Total No. of Pounds of Excess Direct Material Used:
Standard No. of Units Per unit of Finished Good: 6 Pounds/Units
Actual Production: 20,000 Units
Standard No. of Units of Direct Material Required for above Actual Production: 20,000 x 6 Pounds: 120,000 Pounds.
Actual Pounds of Direct Material Used for Actual Production: 126,600 Pounds.
Excess Direct Material Used with respect to the Standard Usage : 126,600 - 120,000 Pounds = 6600 Pounds.
1. c.
Variable Manufacturing Overhead Spending Variance:
The variable overhead spending variance is the difference between the actual and budgeted rates of spending on variable overhead. It may be calculated as follows:
Actual hours worked x (Actual overhead rate - standard overhead rate)
or, 51,810 x (9.85 - $10.00) = $ 7,770
Note:
i. Direct Manufacturing Labour Efficiency Variance =
or, (Actual Hours - Standard Hours ) x Standard Rate =
or, (Actual Hours - 50,000) x $25 = ($40,000) UF
or, Actual Hours for July = 51,600 Hours
or, 2.58 Hours Per Unit of Finished Goods as Actual Hours vs Standard Hours of 2.5 Hours per Unit of Finished Good.
Standard Direct Labour Hours: 50,000 Hours for 20,000 Units
ii. Standard Variable Overhead Rate = $500,000 / 50,000 Hours. = $ 10 Per hour.
iii. Actual Overhead Rate =
Variable Manufacturing Overhead Flexible Budget Variance = Actual Variable Manufacturing Overhead - (Actual Output x (Budgeted Overhead/Budgeted Output)= $ 10,400 Unfavourable
or, Actual Variable Manufacturing Overhead - (20,000 x (500,000 / 20,000) = ($ 10,400)
or, Actual Variable Manufacturing Overhead = $ 510,400.
Variable Overhead Efficiency Variance = Standard overhead rate x (Actual hours - standard hours) = (18,100)
or, $10 x (Actual Hours for August - 50,000) = 18,100
or, Actual Hours for August = 51,810 Hours.
Actual Overhead Rate for August = $510,400 / 51810 Hours = $9.85 per Hour.
1. d.
Total No. of Actual Direct Manufacturing Labour Hours Used: 51,810 Hours
Note:
Variable Overhead Efficiency Variance = Standard overhead rate x (Actual hours - standard hours) = (18,100)
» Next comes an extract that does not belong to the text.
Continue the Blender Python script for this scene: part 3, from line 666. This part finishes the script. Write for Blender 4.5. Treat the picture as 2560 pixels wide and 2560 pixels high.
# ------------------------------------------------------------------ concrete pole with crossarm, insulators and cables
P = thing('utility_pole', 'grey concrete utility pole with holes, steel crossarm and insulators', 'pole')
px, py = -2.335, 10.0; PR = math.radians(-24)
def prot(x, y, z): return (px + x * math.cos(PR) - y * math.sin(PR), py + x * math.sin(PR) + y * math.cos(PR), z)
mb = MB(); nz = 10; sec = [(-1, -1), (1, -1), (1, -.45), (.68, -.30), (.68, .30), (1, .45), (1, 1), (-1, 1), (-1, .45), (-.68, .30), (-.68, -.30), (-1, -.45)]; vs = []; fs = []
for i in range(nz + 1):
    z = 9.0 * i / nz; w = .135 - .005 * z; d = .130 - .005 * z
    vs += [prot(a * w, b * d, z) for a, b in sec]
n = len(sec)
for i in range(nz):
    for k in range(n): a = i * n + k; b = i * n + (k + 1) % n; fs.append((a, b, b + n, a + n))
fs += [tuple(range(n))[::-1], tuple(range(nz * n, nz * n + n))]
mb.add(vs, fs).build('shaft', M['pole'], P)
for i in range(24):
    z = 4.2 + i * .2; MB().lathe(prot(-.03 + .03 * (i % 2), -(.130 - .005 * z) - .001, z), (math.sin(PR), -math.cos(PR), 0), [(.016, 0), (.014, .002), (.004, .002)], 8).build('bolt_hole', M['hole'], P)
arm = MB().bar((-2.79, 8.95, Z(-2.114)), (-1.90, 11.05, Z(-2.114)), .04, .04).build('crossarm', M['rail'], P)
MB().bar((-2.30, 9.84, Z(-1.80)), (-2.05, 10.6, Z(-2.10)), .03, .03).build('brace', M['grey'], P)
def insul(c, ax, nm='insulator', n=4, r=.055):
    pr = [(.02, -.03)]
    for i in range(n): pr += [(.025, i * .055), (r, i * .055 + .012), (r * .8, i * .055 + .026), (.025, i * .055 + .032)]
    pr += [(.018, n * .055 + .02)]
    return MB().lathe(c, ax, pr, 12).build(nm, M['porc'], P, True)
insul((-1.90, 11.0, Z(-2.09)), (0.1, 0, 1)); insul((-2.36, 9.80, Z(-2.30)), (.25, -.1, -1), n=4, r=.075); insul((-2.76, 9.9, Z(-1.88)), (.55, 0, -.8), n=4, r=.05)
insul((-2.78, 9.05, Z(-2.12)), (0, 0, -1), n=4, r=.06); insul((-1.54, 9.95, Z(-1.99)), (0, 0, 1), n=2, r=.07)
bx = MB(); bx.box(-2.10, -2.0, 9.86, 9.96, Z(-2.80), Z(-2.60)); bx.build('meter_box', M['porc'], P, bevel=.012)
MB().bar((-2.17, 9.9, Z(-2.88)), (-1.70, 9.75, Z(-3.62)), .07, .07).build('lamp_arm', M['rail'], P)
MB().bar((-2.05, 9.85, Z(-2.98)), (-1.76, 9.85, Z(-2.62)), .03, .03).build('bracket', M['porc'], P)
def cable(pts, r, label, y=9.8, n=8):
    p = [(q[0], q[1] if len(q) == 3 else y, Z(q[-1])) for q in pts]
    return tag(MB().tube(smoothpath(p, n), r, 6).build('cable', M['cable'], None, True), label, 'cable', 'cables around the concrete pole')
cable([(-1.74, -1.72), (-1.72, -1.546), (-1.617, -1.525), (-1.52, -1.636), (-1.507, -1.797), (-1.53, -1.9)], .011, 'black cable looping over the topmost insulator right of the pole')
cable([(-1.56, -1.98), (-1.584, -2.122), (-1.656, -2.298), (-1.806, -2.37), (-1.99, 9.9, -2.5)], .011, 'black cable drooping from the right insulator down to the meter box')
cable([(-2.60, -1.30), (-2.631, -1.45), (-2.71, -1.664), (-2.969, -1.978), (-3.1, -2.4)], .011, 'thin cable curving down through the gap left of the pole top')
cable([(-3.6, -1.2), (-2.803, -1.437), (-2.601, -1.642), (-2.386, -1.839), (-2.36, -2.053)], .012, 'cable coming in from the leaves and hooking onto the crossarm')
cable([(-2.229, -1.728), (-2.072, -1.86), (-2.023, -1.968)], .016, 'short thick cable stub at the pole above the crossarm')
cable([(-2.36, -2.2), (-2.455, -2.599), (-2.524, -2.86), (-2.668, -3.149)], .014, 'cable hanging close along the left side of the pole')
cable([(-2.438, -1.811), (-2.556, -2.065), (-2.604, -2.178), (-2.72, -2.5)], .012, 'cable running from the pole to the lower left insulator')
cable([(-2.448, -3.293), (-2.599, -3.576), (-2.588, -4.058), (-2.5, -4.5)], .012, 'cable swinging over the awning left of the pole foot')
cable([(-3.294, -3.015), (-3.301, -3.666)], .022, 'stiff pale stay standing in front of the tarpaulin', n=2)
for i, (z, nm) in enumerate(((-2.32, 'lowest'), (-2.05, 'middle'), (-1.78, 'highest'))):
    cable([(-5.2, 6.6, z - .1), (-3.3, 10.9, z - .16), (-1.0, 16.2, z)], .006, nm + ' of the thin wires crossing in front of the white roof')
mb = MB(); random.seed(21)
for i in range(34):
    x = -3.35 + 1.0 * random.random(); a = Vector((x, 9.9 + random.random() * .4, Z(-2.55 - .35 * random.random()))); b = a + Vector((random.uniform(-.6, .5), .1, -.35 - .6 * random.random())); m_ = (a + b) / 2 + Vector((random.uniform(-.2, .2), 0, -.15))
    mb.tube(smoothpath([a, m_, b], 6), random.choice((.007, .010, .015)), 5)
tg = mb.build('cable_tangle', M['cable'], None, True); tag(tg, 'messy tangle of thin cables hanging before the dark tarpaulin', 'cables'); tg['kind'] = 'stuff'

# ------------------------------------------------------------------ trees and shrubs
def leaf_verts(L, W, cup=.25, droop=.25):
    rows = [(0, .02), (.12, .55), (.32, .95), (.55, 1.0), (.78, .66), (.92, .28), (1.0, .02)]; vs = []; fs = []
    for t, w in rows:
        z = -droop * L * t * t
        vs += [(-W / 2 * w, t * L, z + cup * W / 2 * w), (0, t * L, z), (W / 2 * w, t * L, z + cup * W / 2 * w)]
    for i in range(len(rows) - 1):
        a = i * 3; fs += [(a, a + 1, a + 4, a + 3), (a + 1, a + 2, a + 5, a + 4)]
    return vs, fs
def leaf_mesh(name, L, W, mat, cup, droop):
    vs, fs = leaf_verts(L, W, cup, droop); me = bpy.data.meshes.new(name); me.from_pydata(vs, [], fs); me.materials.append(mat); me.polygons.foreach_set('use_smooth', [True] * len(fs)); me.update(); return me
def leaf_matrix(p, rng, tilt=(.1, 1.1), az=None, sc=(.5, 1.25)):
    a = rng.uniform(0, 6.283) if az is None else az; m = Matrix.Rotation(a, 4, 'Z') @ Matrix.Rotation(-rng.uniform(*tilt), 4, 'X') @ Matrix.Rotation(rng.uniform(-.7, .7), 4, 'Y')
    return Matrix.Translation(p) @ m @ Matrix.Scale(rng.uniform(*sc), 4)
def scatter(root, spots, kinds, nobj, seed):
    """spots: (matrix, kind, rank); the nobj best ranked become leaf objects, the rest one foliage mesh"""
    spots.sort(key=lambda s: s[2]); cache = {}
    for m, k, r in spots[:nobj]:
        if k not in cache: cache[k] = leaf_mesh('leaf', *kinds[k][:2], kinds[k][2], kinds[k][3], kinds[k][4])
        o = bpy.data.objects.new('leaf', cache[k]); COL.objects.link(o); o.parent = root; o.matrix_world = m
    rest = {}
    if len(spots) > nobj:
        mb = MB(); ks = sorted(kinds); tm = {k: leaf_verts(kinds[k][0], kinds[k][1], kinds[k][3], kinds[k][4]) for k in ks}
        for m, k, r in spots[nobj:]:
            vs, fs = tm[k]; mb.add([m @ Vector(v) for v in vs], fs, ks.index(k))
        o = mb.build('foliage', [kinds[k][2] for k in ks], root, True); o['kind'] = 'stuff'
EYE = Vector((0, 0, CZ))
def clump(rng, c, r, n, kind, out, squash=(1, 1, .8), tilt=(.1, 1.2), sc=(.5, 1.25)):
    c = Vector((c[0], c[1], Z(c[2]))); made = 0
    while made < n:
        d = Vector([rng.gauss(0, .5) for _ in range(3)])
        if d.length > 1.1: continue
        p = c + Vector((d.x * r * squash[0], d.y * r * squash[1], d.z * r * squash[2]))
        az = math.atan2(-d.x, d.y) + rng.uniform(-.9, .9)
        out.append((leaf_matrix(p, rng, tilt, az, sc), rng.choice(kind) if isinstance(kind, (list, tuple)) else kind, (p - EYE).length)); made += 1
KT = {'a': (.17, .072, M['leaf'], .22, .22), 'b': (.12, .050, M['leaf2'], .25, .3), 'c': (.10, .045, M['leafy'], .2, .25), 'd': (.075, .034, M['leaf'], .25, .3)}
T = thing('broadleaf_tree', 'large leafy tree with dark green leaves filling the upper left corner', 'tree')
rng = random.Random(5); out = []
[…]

or, $10 x (Actual Hours for August - 50,000) = 18,100
or, Actual Hours for August = 51,810 Hours.
1. e.
Total No. of Standard Direct Manufacturing Labour Hours allowed for the units produced:
Units Produced : 20,000
Standard Hours: 50,000 Hours
2.
Gallo's control over variable manufacturing Overhead Items differs from Fixed Manufacturing Overhead differed in the followed manner:
Fixed costs are always identified first when creating a budget so a base cost can be established. It is often difficult to cut fixed costs either in overhead or production. Variable costs are the difficulty that causes risk in a company by making budgeting difficult, since variable costs are more difficult to control.
The same can be seen in case of Gallo, where the FIxed Cost went favourable when compared with the budget, but the Variable Costs went in the Unfavourable side. Mainly due to inefficiency of the labour due the labour unrest. THis shows that Budgeting and Predicting Variable Overheads are more difficult, as they can get affected by any unruly situations or favourable situations. They are required to be kept dynamic.
Further if budgeting is inaccurate, the company may incur costs that decrease profits. This is why variable cost control generally results in cutback of variable overhead costs when business slows.